There are photo instructions which will help anyone with a little floor experience. He is hep to same-sex dancers and they will appreciate the discussion using the terms "leaders" and "followers", rather than "men and women".

David Turner is a Brit, regrettably for us Yanks, but he features the Bay Area's own Homer Ladas, and scored extra points in my book for that!
  • Wnex
This is a sophisticated take on the basics (and some not-so basic topics) written from the author's wealth of experience. In has a huge amount of insight on the mechanics and lead-follow, and some of deeper topics of connection. I regard this as the best tango book I have found to date, and I frequently go back to it.
  • Zaryagan
I've danced tango for a decade. This is the best explanation of the dance,
the important variations of the dance, the importance of connection, interpretation of music
and the problems that we have in learning the dance. Strongly recommended.
  • Delirium
Its interesting.
  • I am hcv men
Like anyone who is an avid tango dancer, I look for great books (as well as videos and music) on my favorite pursuit. This book not only delivers the nuance and details tangueros are hungry for, but in an articulate, riveting way that leaves no technicality out - but never at the expense of the passion the author has for the dance itself. This is for the newcomer or experienced tango dancer - and it offers a shifting perspective of teacher/author to student of the dance/author - to the benefit of the reader. Grab it while you can!
  • Ynonno
If you're serious about learning tango this is the book to get. It breaks down every step in a way that dance instructors frequently can't or don't. Absolutely get this book!

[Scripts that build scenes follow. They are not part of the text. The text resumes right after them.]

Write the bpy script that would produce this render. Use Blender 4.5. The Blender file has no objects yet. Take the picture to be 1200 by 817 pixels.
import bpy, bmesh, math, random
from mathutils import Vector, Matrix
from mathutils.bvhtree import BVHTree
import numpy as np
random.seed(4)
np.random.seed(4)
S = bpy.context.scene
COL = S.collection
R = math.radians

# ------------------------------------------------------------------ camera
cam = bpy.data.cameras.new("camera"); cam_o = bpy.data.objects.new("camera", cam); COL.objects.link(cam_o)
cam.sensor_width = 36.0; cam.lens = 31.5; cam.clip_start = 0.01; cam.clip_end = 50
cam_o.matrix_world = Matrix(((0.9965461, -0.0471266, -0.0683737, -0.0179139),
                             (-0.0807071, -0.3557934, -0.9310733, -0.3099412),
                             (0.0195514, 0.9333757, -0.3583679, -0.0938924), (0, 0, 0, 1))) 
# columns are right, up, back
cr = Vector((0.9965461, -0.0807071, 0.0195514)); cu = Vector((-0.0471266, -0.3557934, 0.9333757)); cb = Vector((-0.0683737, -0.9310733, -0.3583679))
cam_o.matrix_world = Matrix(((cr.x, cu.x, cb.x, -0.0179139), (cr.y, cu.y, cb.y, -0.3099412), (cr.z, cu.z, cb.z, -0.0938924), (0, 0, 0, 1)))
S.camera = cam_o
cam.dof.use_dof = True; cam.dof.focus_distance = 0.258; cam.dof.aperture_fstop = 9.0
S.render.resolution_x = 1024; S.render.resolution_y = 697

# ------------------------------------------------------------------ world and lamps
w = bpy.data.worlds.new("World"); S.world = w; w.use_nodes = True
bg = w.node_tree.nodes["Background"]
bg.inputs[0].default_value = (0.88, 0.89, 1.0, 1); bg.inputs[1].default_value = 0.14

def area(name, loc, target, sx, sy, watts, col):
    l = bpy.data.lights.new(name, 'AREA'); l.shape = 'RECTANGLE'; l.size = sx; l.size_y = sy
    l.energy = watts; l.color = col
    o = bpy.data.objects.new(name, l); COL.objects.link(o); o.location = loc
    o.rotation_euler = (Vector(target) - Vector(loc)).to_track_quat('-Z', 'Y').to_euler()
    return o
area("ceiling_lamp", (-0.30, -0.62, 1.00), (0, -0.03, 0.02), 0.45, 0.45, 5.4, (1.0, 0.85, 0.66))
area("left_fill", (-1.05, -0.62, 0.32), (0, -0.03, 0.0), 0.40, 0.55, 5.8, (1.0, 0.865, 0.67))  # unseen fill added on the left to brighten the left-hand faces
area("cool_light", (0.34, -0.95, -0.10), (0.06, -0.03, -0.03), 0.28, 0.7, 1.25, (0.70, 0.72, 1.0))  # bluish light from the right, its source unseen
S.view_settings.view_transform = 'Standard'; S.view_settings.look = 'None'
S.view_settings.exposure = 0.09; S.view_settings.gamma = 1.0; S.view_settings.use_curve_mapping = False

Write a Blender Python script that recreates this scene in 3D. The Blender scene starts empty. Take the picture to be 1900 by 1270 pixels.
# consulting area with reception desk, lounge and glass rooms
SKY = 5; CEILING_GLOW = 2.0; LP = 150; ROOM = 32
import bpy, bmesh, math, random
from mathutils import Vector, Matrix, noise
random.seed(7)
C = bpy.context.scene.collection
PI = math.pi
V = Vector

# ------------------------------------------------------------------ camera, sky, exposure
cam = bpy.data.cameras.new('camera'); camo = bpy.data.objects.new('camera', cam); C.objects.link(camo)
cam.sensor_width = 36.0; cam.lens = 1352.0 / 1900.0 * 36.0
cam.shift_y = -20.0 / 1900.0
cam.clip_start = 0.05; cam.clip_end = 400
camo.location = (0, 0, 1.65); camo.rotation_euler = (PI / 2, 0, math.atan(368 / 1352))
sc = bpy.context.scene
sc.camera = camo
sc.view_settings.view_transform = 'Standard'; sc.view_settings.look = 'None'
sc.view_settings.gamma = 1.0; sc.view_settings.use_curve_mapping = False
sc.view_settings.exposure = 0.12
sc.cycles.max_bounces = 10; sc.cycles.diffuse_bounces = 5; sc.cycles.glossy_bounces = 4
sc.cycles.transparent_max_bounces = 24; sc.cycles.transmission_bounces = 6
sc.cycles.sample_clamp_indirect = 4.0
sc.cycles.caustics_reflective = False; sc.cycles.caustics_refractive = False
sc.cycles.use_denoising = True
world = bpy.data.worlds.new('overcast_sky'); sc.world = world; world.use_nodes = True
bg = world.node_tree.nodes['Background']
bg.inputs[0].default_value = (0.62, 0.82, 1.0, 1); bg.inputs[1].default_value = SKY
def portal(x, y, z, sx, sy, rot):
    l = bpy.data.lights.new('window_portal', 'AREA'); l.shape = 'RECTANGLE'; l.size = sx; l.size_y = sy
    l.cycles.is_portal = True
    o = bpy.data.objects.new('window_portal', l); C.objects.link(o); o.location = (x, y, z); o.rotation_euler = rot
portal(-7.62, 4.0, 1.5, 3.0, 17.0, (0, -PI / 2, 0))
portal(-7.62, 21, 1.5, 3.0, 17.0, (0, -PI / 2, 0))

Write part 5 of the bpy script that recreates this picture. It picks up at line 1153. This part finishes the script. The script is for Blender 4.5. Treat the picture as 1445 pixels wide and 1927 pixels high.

I am amazed at how Dr. Dave Turner managed to collect and present in his book such vast amount of information about tango, which sometimes can be subject to fantasies and even misunderstandings.

As tango dance instructor, especially non-Argentine born, I found that this book is a valuable reference material to keep nearby. From the origin of tango to the latest scoops of milonga (tango dance) scenes in Buenos Aires and from different styles of dance to variety of dance steps with detailed descriptions and clear illustrations, I can find everything I need to know in order to appreciate the complex and intriguing world of tango dance.